The Federal Circuit’s June 2019 decision held that Ford vans imported with passenger seats, then stripped down right after importation to turn them into cargo vans, are classifiable as cargo vans because their use after importation is a factor in their tariff classification, even if the relevant subheadings aren’t “use” provisions (see 1906120041). That overturned a Court of International Trade decision that found the vehicles are passenger vans because goods are classifiable in their condition at the time of importation (see 1708170032).

“This ruling is the latest and most deeply problematic of a line of recent Federal Circuit cases permitting consideration of a good’s use after importation whenever a tariff provision ‘inherently suggests use,’ even if it is not ‘controlled by use,’” Ford said. The trend described by Ford dates back to a 2014 Federal Circuit decision finding use a factor in the classification of wood screws (see 14080420).
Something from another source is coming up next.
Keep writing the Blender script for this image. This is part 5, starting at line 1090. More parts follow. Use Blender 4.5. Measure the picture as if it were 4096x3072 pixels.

These rulings, including Ford, are causing a great deal of uncertainty for importers, Ford said. “Every year, companies must make business plans affecting trillions of dollars in imported goods. These importers require -- and U.S. and international trade law is designed to provide -- clear and administrable rules,” Ford said. “But the Federal Circuit’s precedent makes it impossible for importers to predict which tariff provisions ‘inherently suggest use,’ how Customs will determine classification under such provisions, and whether Customs will apply similar standards across the more than 300 ports of entry.”

Supreme Court review is also warranted because the Federal Circuit did not address arguments raised by Ford at CIT that the lower court found moot because it found in Ford’s favor. After overturning CIT’s decision, the Federal Circuit should have sent the case back down so CIT could address those undecided issues, Ford said. But CAFC found Ford had to raise those issues at CAFC, and did not, meaning Ford waived the arguments. “The Federal Circuit’s holding otherwise is highly prejudicial and incompatible with basic principles of appellate procedure,” Ford said. “This Court’s intervention is needed.”